Turns out, I’m a horrible badger father. By the end of my hour-ish playtime with the preview build of Shelter, I had lost the majority of my badger babies to the dangers of the wild.

Shelter is an upcoming game from Might & Delight , the developer behind 2012’s stylish platformer,In Shelter , a game artistically and mechanically much different from Pid, players take on the role of  the badger-parent of a small clan of badger babies, and the game revolves around the slow migration of this badger family through the wilderness, scavenging for food, and just attempting to stay alive.
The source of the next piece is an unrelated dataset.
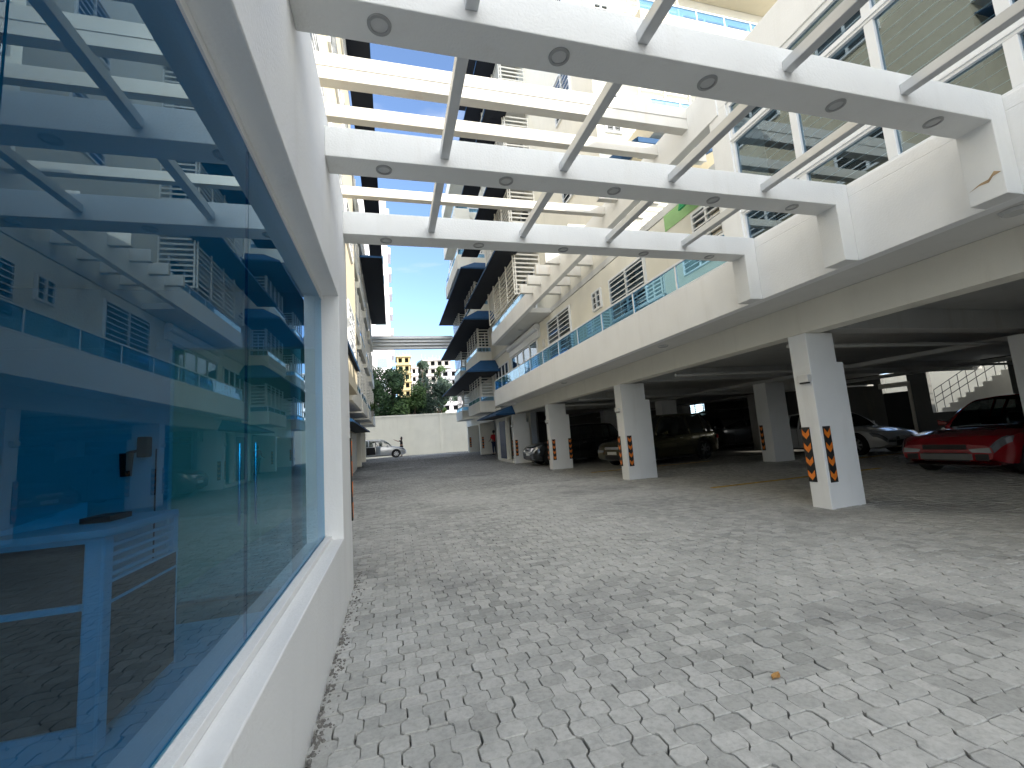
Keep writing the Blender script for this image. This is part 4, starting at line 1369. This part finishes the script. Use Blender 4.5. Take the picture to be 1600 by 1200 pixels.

The babies follow the player around automatically, while being completely dependent on the player for survival.

Shelter ushers players through the zones by implementing a necessity to feed the baby badgers (who can starve to death if you neglect to feed them, as I found out with Zorro). Uprooting onions or headbutting trees to knock down fruit will be how players acquire the majority of their sustenance, but there are the occasional frogs or gophers that players can attempt to run down, as well. Survival comes into play when larger predators make an appearance, notably an eagle that will try to snatch up the babies if players stay out in the open for too long, —hectic dashing from cover to cover is required to stay alive.

From my time with Shelter, it feels like Shelter is more of an experience, rather than a game. Which isn’t a bad thing, but it just seems like to go from a very exciting platformer like Pid, to a game that is essentially a slow-paced Mother Nature simulator, is a bit of a tone down. With that said, there will certainly be people who disliked Pid, but will find entertainment and joy (and a bit of morbid reality) within Shelter.

“The idea came to us, soon after Pid,” explains Johannes Wadin, Might & Delight creative director, in a developer diary video. “We knew we wanted to do something quite different, and we decided fairly early that it would be something like a fable, or that animals will have a crucial role. Once we decided on the mother protecting her cubs that’s when it all happened, when we decided we would focus on creating a game with a slower tempo…a more emotionally absorbing game.”

With that objective in mind, I would feel comfortable saying that Might & Delight has met that goal; Shelter presents an engaging and unique experience that is sure to change the way players view wild animals.

Shelter was recently approved through the Greenlight system on Steam, and will launch at $9.99, later this year.